WHAT TO DO: Return each line of the listing below, unchanged, and omit the images.

SOURCE EXCERPT:
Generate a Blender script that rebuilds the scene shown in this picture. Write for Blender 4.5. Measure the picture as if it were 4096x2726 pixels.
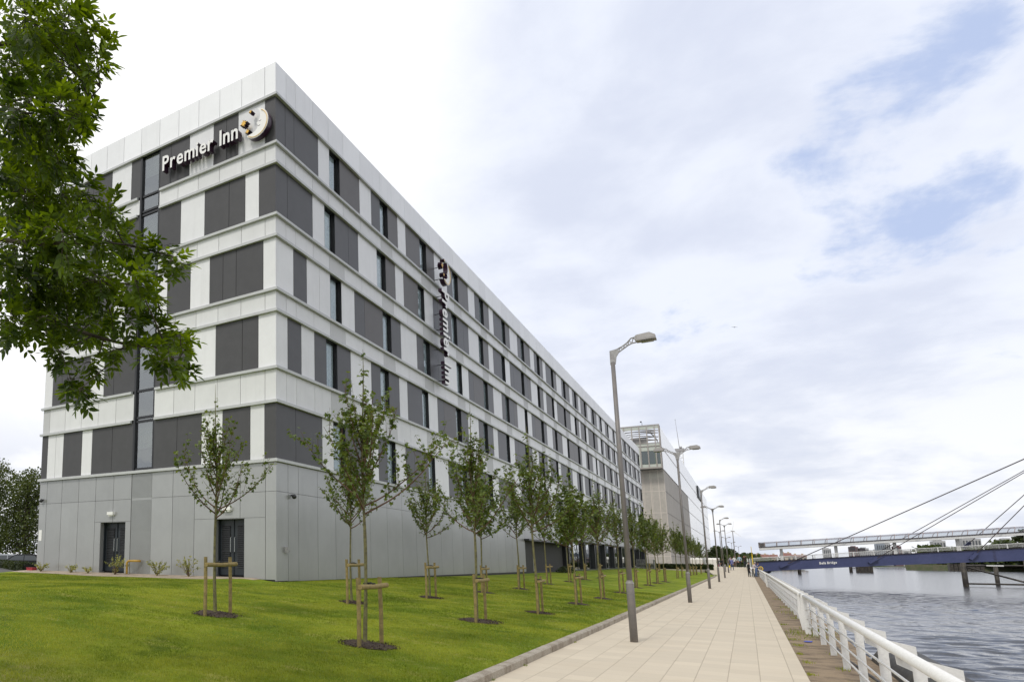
import bpy, math, random
from mathutils import Vector, Matrix, noise as mnoise
R_ = math.radians
scene = bpy.context.scene
for o in list(bpy.data.objects): bpy.data.objects.remove(o)

# ------------------------------------------------------------------ camera
cam_d = bpy.data.cameras.new("camera"); cam = bpy.data.objects.new("camera", cam_d)
scene.collection.objects.link(cam)
CR = Vector((0.79322732, 0.60881218, 0.01175384)); CU = Vector((0.08096828, -0.12458624, 0.98889959)); CF = Vector((-0.60351848, 0.78347049, 0.14811968))
cam.matrix_world = Matrix(((CR.x, CU.x, -CF.x, 0), (CR.y, CU.y, -CF.y, 0), (CR.z, CU.z, -CF.z, 1.6), (0, 0, 0, 1)))
cam_d.sensor_width = 36; cam_d.sensor_fit = 'HORIZONTAL'; cam_d.lens = 24.175
cam_d.shift_x = 0.29266; cam_d.shift_y = 0.10946; cam_d.clip_start = 0.05; cam_d.clip_end = 9000
scene.camera = cam

# ------------------------------------------------------------------ world
SUN_EL, SUN_AZ = R_(50), R_(188)      # azimuth measured from +Y towards +X
world = bpy.data.worlds.new("World"); scene.world = world; world.use_nodes = True
nt = world.node_tree; nt.nodes.clear()
def N(nt, t, **kw):
    n = nt.nodes.new(t)
    for k, v in kw.items():
        if k.startswith('i_'):
            n.inputs[int(k[2:])].default_value = v
        else: setattr(n, k, v)
    return n
def LK(nt, a, b): nt.links.new(a, b)
def MATH(nt, op, a, b=None, c=None, clamp=False):
    n = nt.nodes.new('ShaderNodeMath'); n.operation = op; n.use_clamp = clamp
    for i, v in enumerate((a, b, c)):
        if v is None: continue
        if isinstance(v, (int, float)): n.inputs[i].default_value = v
        else: nt.links.new(v, n.inputs[i])
    return n.outputs[0]
def MIXC(nt, fac, a, b, mode='MIX'):
    n = nt.nodes.new('ShaderNodeMix'); n.data_type = 'RGBA'; n.blend_type = mode
    for s, v in ((n.inputs[0], fac), (n.inputs[6], a), (n.inputs[7], b)):
        if isinstance(v, (int, float)): s.default_value = v
        elif isinstance(v, (tuple, list)): s.default_value = (v[0], v[1], v[2], 1)
        else: nt.links.new(v, s)
    return n.outputs[2]
def SSTEP(nt, v, lo, hi):
    n = nt.nodes.new('ShaderNodeMapRange'); n.interpolation_type = 'SMOOTHSTEP'; n.clamp = True
    nt.links.new(v, n.inputs[0]); n.inputs[1].default_value = lo; n.inputs[2].default_value = hi
    return n.outputs[0]
def NOISE(nt, vec, scale, detail=4, rough=0.5, dist=0.0):
    n = nt.nodes.new('ShaderNodeTexNoise'); n.inputs['Scale'].default_value = scale; n.inputs['Detail'].default_value = detail
    n.inputs['Roughness'].default_value = rough; n.inputs['Distortion'].default_value = dist
    if vec is not None: nt.links.new(vec, n.inputs['Vector'])
    return n.outputs[0]
tc = N(nt, 'ShaderNodeTexCoord'); D = tc.outputs['Generated']
sky = N(nt, 'ShaderNodeTexSky', sky_type='NISHITA'); sky.sun_disc = False
sky.sun_elevation = SUN_EL; sky.sun_rotation = SUN_AZ; sky.air_density = 1.0; sky.dust_density = 1.5
sep = N(nt, 'ShaderNodeSeparateXYZ'); LK(nt, D, sep.inputs[0])
den = MATH(nt, 'ADD', MATH(nt, 'MAXIMUM', sep.outputs[2], 0.0), 0.30)
comb = N(nt, 'ShaderNodeCombineXYZ')
LK(nt, MATH(nt, 'DIVIDE', sep.outputs[0], den), comb.inputs[0]); LK(nt, MATH(nt, 'DIVIDE', sep.outputs[1], den), comb.inputs[1])
P2 = comb.outputs[0]
n1 = NOISE(nt, P2, 1.3, 8, 0.56, 0.3); n2 = NOISE(nt, P2, 3.4, 9, 0.58, 0.2); n3 = NOISE(nt, P2, 1.5, 6, 0.55, 0.3)
def dotdir(v):
    n = N(nt, 'ShaderNodeVectorMath', operation='DOT_PRODUCT'); LK(nt, D, n.inputs[0]); v = Vector(v).normalized(); n.inputs[1].default_value = v
    return n.outputs['Value']
def pixdir(x, y): return CF + CR * ((x - 849.25) / 2750.57) - CU * ((y - 1811.3) / 2750.57)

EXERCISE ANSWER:
Generate a Blender script that rebuilds the scene shown in this picture. Write for Blender 4.5. Measure the picture as if it were 4096x2726 pixels.
import bpy, math, random
from mathutils import Vector, Matrix, noise as mnoise
R_ = math.radians
scene = bpy.context.scene
for o in list(bpy.data.objects): bpy.data.objects.remove(o)

# ------------------------------------------------------------------ camera
cam_d = bpy.data.cameras.new("camera"); cam = bpy.data.objects.new("camera", cam_d)
scene.collection.objects.link(cam)
CR = Vector((0.79322732, 0.60881218, 0.01175384)); CU = Vector((0.08096828, -0.12458624, 0.98889959)); CF = Vector((-0.60351848, 0.78347049, 0.14811968))
cam.matrix_world = Matrix(((CR.x, CU.x, -CF.x, 0), (CR.y, CU.y, -CF.y, 0), (CR.z, CU.z, -CF.z, 1.6), (0, 0, 0, 1)))
cam_d.sensor_width = 36; cam_d.sensor_fit = 'HORIZONTAL'; cam_d.lens = 24.175
cam_d.shift_x = 0.29266; cam_d.shift_y = 0.10946; cam_d.clip_start = 0.05; cam_d.clip_end = 9000
scene.camera = cam

# ------------------------------------------------------------------ world
SUN_EL, SUN_AZ = R_(50), R_(188)      # azimuth measured from +Y towards +X
world = bpy.data.worlds.new("World"); scene.world = world; world.use_nodes = True
nt = world.node_tree; nt.nodes.clear()
def N(nt, t, **kw):
    n = nt.nodes.new(t)
    for k, v in kw.items():
        if k.startswith('i_'):
            n.inputs[int(k[2:])].default_value = v
        else: setattr(n, k, v)
    return n
def LK(nt, a, b): nt.links.new(a, b)
def MATH(nt, op, a, b=None, c=None, clamp=False):
    n = nt.nodes.new('ShaderNodeMath'); n.operation = op; n.use_clamp = clamp
    for i, v in enumerate((a, b, c)):
        if v is None: continue
        if isinstance(v, (int, float)): n.inputs[i].default_value = v
        else: nt.links.new(v, n.inputs[i])
    return n.outputs[0]
def MIXC(nt, fac, a, b, mode='MIX'):
    n = nt.nodes.new('ShaderNodeMix'); n.data_type = 'RGBA'; n.blend_type = mode
    for s, v in ((n.inputs[0], fac), (n.inputs[6], a), (n.inputs[7], b)):
        if isinstance(v, (int, float)): s.default_value = v
        elif isinstance(v, (tuple, list)): s.default_value = (v[0], v[1], v[2], 1)
        else: nt.links.new(v, s)
    return n.outputs[2]
def SSTEP(nt, v, lo, hi):
    n = nt.nodes.new('ShaderNodeMapRange'); n.interpolation_type = 'SMOOTHSTEP'; n.clamp = True
    nt.links.new(v, n.inputs[0]); n.inputs[1].default_value = lo; n.inputs[2].default_value = hi
    return n.outputs[0]
def NOISE(nt, vec, scale, detail=4, rough=0.5, dist=0.0):
    n = nt.nodes.new('ShaderNodeTexNoise'); n.inputs['Scale'].default_value = scale; n.inputs['Detail'].default_value = detail
    n.inputs['Roughness'].default_value = rough; n.inputs['Distortion'].default_value = dist
    if vec is not None: nt.links.new(vec, n.inputs['Vector'])
    return n.outputs[0]
tc = N(nt, 'ShaderNodeTexCoord'); D = tc.outputs['Generated']
sky = N(nt, 'ShaderNodeTexSky', sky_type='NISHITA'); sky.sun_disc = False
sky.sun_elevation = SUN_EL; sky.sun_rotation = SUN_AZ; sky.air_density = 1.0; sky.dust_density = 1.5
sep = N(nt, 'ShaderNodeSeparateXYZ'); LK(nt, D, sep.inputs[0])
den = MATH(nt, 'ADD', MATH(nt, 'MAXIMUM', sep.outputs[2], 0.0), 0.30)
comb = N(nt, 'ShaderNodeCombineXYZ')
LK(nt, MATH(nt, 'DIVIDE', sep.outputs[0], den), comb.inputs[0]); LK(nt, MATH(nt, 'DIVIDE', sep.outputs[1], den), comb.inputs[1])
P2 = comb.outputs[0]
n1 = NOISE(nt, P2, 1.3, 8, 0.56, 0.3); n2 = NOISE(nt, P2, 3.4, 9, 0.58, 0.2); n3 = NOISE(nt, P2, 1.5, 6, 0.55, 0.3)
def dotdir(v):
    n = N(nt, 'ShaderNodeVectorMath', operation='DOT_PRODUCT'); LK(nt, D, n.inputs[0]); v = Vector(v).normalized(); n.inputs[1].default_value = v
    return n.outputs['Value']
def pixdir(x, y): return CF + CR * ((x - 849.25) / 2750.57) - CU * ((y - 1811.3) / 2750.57)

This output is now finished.